#### [INSTRUCTION]
Write out each record again exactly as it stands.

---------- PROVIDED INFORMATION ----------

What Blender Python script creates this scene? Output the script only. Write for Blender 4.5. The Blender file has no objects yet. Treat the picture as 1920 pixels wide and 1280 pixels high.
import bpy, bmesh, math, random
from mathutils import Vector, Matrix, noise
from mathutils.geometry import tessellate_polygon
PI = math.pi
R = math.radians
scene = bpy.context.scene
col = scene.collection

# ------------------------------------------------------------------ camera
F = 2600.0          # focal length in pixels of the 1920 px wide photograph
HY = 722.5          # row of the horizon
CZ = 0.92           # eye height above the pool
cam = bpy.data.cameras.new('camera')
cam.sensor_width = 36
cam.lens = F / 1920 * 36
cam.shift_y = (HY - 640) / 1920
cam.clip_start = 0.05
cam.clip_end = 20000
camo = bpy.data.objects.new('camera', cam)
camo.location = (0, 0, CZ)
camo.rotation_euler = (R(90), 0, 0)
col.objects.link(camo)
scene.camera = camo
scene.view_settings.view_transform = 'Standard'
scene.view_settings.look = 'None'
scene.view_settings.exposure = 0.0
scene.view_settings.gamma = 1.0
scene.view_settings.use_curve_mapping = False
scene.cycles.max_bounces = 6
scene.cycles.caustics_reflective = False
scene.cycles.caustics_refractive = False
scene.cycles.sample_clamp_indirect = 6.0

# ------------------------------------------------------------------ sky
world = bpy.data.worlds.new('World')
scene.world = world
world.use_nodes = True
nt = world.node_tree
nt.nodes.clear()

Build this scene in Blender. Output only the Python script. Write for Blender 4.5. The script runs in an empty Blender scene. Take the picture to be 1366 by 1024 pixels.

----------

#### [EXERCISE ANSWER]
What Blender Python script creates this scene? Output the script only. Write for Blender 4.5. The Blender file has no objects yet. Treat the picture as 1920 pixels wide and 1280 pixels high.
import bpy, bmesh, math, random
from mathutils import Vector, Matrix, noise
from mathutils.geometry import tessellate_polygon
PI = math.pi
R = math.radians
scene = bpy.context.scene
col = scene.collection

# ------------------------------------------------------------------ camera
F = 2600.0          # focal length in pixels of the 1920 px wide photograph
HY = 722.5          # row of the horizon
CZ = 0.92           # eye height above the pool
cam = bpy.data.cameras.new('camera')
cam.sensor_width = 36
cam.lens = F / 1920 * 36
cam.shift_y = (HY - 640) / 1920
cam.clip_start = 0.05
cam.clip_end = 20000
camo = bpy.data.objects.new('camera', cam)
camo.location = (0, 0, CZ)
camo.rotation_euler = (R(90), 0, 0)
col.objects.link(camo)
scene.camera = camo
scene.view_settings.view_transform = 'Standard'
scene.view_settings.look = 'None'
scene.view_settings.exposure = 0.0
scene.view_settings.gamma = 1.0
scene.view_settings.use_curve_mapping = False
scene.cycles.max_bounces = 6
scene.cycles.caustics_reflective = False
scene.cycles.caustics_refractive = False
scene.cycles.sample_clamp_indirect = 6.0

# ------------------------------------------------------------------ sky
world = bpy.data.worlds.new('World')
scene.world = world
world.use_nodes = True
nt = world.node_tree
nt.nodes.clear()

Build this scene in Blender. Output only the Python script. Write for Blender 4.5. The script runs in an empty Blender scene. Take the picture to be 1366 by 1024 pixels.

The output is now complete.